### 3D scene scripts
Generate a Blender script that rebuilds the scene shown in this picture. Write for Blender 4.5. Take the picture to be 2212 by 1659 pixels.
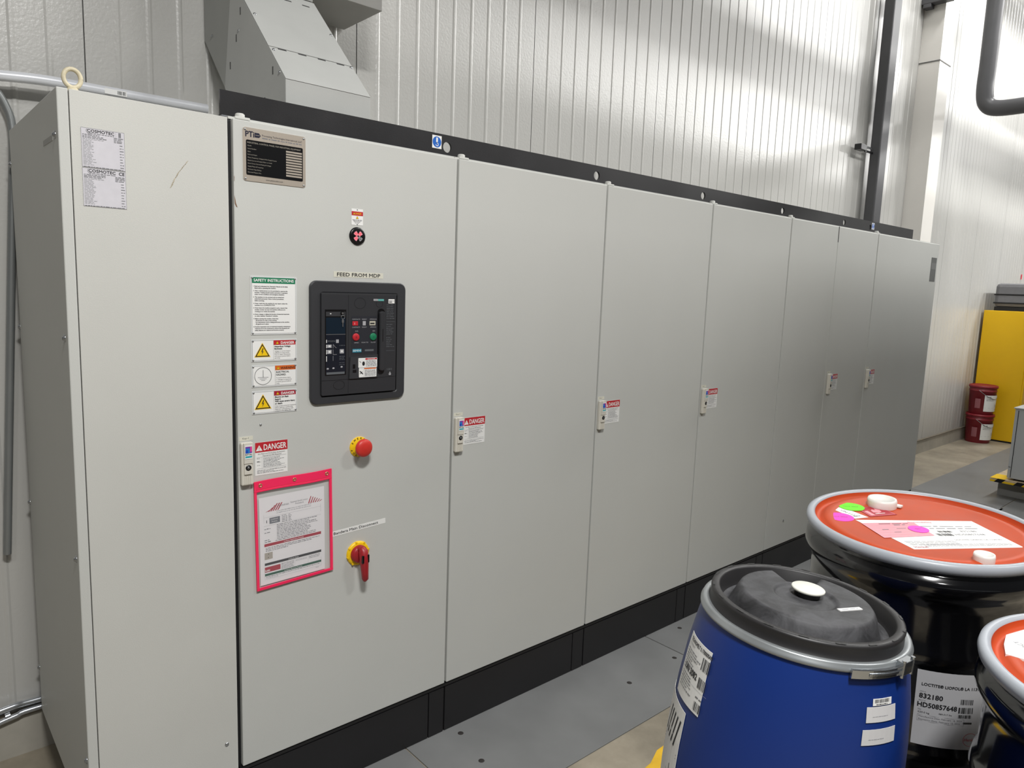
import bpy, bmesh, math, random
from mathutils import Vector, Matrix
random.seed(7)
S = bpy.context.scene
for o in list(bpy.data.objects): bpy.data.objects.remove(o)
COL = S.collection
# ------------------------------------------------------------------ camera
cam_d = bpy.data.cameras.new('camera'); cam = bpy.data.objects.new('camera', cam_d); COL.objects.link(cam)
F_PX, YAW, PITCH, ROLL = 1553.44, .726604, -.1364285, .0362099
CP = Vector((-.783544, -2.113188, 1.758208))
cam_d.sensor_width = 36; cam_d.sensor_fit = 'HORIZONTAL'; cam_d.lens = F_PX/2212*36
cam_d.clip_start = .05; cam_d.clip_end = 200
_f = Vector((math.sin(YAW)*math.cos(PITCH), math.cos(YAW)*math.cos(PITCH), math.sin(PITCH)))
_r = Vector((math.cos(YAW), -math.sin(YAW), 0)); _u = _r.cross(_f)
_R = math.cos(ROLL)*_r+math.sin(ROLL)*_u; _U = -math.sin(ROLL)*_r+math.cos(ROLL)*_u
cam.matrix_world = Matrix(((_R.x,_U.x,-_f.x,CP.x),(_R.y,_U.y,-_f.y,CP.y),(_R.z,_U.z,-_f.z,CP.z),(0,0,0,1)))
S.camera = cam
# ------------------------------------------------------------------ world, lights, exposure
w = bpy.data.worlds.new('hall'); S.world = w; w.use_nodes = True
w.node_tree.nodes['Background'].inputs[0].default_value = (.93,.96,1,1)
w.node_tree.nodes['Background'].inputs[1].default_value = .055
S.view_settings.view_transform = 'Standard'; S.view_settings.look = 'None'
S.view_settings.gamma = 1; S.view_settings.use_curve_mapping = False
S.view_settings.exposure = -.03
def lamp(loc, size, power, target=None, col=(1,.992,.97), sy=None):
    d = bpy.data.lights.new('high_bay_light', 'AREA'); d.energy = power; d.color = col
    d.shape = 'RECTANGLE'; d.size = size; d.size_y = sy or size
    o = bpy.data.objects.new('high_bay_light', d); COL.objects.link(o); o.location = loc
    if target is not None:
        o.rotation_euler = (Vector(target)-Vector(loc)).to_track_quat('-Z','Y').to_euler()
    return o
for lx, ly, lz_, p in ((-.6,-2.7,4.3,178),(-3.4,-5.5,6.4,95),
                  (6.3,-.40,6.4,75),(3.9,-.45,6.5,45),(8.8,-.6,6.4,120),(12.0,-.8,6.4,110)):
    lamp((lx,ly,lz_), .7, p, sy=.35)
for lx, ly, p in ((4.5,-5.2,190),(8,-4.8,340),(13,-4.8,620),(19,-4.8,1000),(12.5,-8.2,500),(19,-8.0,1100),(27,-8.0,900)):
    lamp((lx,ly,7.0), 1.3, p, sy=.7)
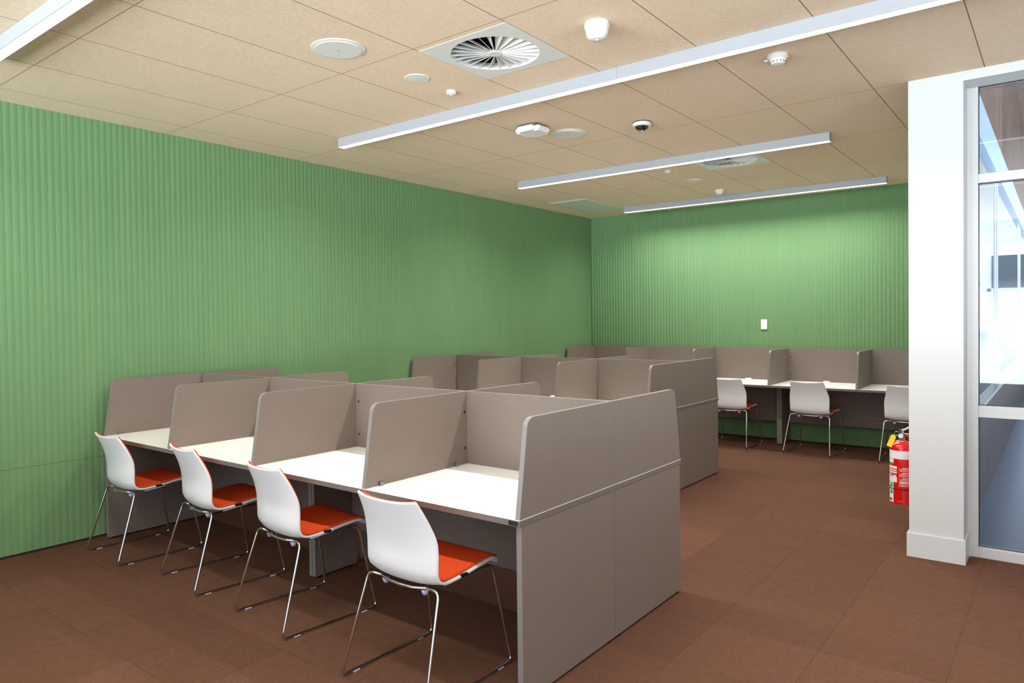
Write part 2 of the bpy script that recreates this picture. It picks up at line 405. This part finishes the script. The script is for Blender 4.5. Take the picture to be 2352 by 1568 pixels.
# ---------------------------------------------------------------- study carrels
D = .7483; T = .725; TOP = 1.1158; BAY = .9; TH = .022
def div_outline(y1):
    a = (.006, T); b = (.060, TOP-.045)
    pts = [a, b]; cx_, cy_ = .060+.047, TOP-.045
    for k in range(1, 8):
        t = PI-k/8*PI/2*1.0; pts.append((cx_+.047*math.cos(t), cy_+.045*math.sin(t)))
    pts += [(cx_, TOP), (y1, TOP), (y1, T)]
    return pts
def slab_panel(name, x0, x1, y0, y1, root):
    bm = bmesh.new(); box(bm, x0, x1, y0, y1, .013, T-.025)
    for f in bm.faces: f.material_index = 0 if abs(f.normal.x) > .5 else 1
    o = obj(name, bm, [M_taupe, M_edge], root)
    for y in (y0+.03, y1-.045):
        b_ = bmesh.new(); lathe(b_, [(0, 0), (.012, 0), (.012, .008), (.005, .009), (.005, .013), (0, .013)], 16, (x0+x1)/2, y, 0); obj('foot', b_, M_black, o)
    return o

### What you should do
Quote in full the listing given above; the images are to be left out.

### Answer below
Generate a Blender script that rebuilds the scene shown in this picture. Write for Blender 4.5. Take the picture to be 2212 by 1659 pixels.
import bpy, bmesh, math, random
from mathutils import Vector, Matrix
random.seed(7)
S = bpy.context.scene
for o in list(bpy.data.objects): bpy.data.objects.remove(o)
COL = S.collection
# ------------------------------------------------------------------ camera
cam_d = bpy.data.cameras.new('camera'); cam = bpy.data.objects.new('camera', cam_d); COL.objects.link(cam)
F_PX, YAW, PITCH, ROLL = 1553.44, .726604, -.1364285, .0362099
CP = Vector((-.783544, -2.113188, 1.758208))
cam_d.sensor_width = 36; cam_d.sensor_fit = 'HORIZONTAL'; cam_d.lens = F_PX/2212*36
cam_d.clip_start = .05; cam_d.clip_end = 200
_f = Vector((math.sin(YAW)*math.cos(PITCH), math.cos(YAW)*math.cos(PITCH), math.sin(PITCH)))
_r = Vector((math.cos(YAW), -math.sin(YAW), 0)); _u = _r.cross(_f)
_R = math.cos(ROLL)*_r+math.sin(ROLL)*_u; _U = -math.sin(ROLL)*_r+math.cos(ROLL)*_u
cam.matrix_world = Matrix(((_R.x,_U.x,-_f.x,CP.x),(_R.y,_U.y,-_f.y,CP.y),(_R.z,_U.z,-_f.z,CP.z),(0,0,0,1)))
S.camera = cam
# ------------------------------------------------------------------ world, lights, exposure
w = bpy.data.worlds.new('hall'); S.world = w; w.use_nodes = True
w.node_tree.nodes['Background'].inputs[0].default_value = (.93,.96,1,1)
w.node_tree.nodes['Background'].inputs[1].default_value = .055
S.view_settings.view_transform = 'Standard'; S.view_settings.look = 'None'
S.view_settings.gamma = 1; S.view_settings.use_curve_mapping = False
S.view_settings.exposure = -.03
def lamp(loc, size, power, target=None, col=(1,.992,.97), sy=None):
    d = bpy.data.lights.new('high_bay_light', 'AREA'); d.energy = power; d.color = col
    d.shape = 'RECTANGLE'; d.size = size; d.size_y = sy or size
    o = bpy.data.objects.new('high_bay_light', d); COL.objects.link(o); o.location = loc
    if target is not None:
        o.rotation_euler = (Vector(target)-Vector(loc)).to_track_quat('-Z','Y').to_euler()
    return o
for lx, ly, lz_, p in ((-.6,-2.7,4.3,178),(-3.4,-5.5,6.4,95),
                  (6.3,-.40,6.4,75),(3.9,-.45,6.5,45),(8.8,-.6,6.4,120),(12.0,-.8,6.4,110)):
    lamp((lx,ly,lz_), .7, p, sy=.35)
for lx, ly, p in ((4.5,-5.2,190),(8,-4.8,340),(13,-4.8,620),(19,-4.8,1000),(12.5,-8.2,500),(19,-8.0,1100),(27,-8.0,900)):
    lamp((lx,ly,7.0), 1.3, p, sy=.7)
Write part 2 of the bpy script that recreates this picture. It picks up at line 405. This part finishes the script. The script is for Blender 4.5. Take the picture to be 2352 by 1568 pixels.
# ---------------------------------------------------------------- study carrels
D = .7483; T = .725; TOP = 1.1158; BAY = .9; TH = .022
def div_outline(y1):
    a = (.006, T); b = (.060, TOP-.045)
    pts = [a, b]; cx_, cy_ = .060+.047, TOP-.045
    for k in range(1, 8):
        t = PI-k/8*PI/2*1.0; pts.append((cx_+.047*math.cos(t), cy_+.045*math.sin(t)))
    pts += [(cx_, TOP), (y1, TOP), (y1, T)]
    return pts
def slab_panel(name, x0, x1, y0, y1, root):
    bm = bmesh.new(); box(bm, x0, x1, y0, y1, .013, T-.025)
    for f in bm.faces: f.material_index = 0 if abs(f.normal.x) > .5 else 1
    o = obj(name, bm, [M_taupe, M_edge], root)
    for y in (y0+.03, y1-.045):
        b_ = bmesh.new(); lathe(b_, [(0, 0), (.012, 0), (.012, .008), (.005, .009), (.005, .013), (0, .013)], 16, (x0+x1)/2, y, 0); obj('foot', b_, M_black, o)
    return o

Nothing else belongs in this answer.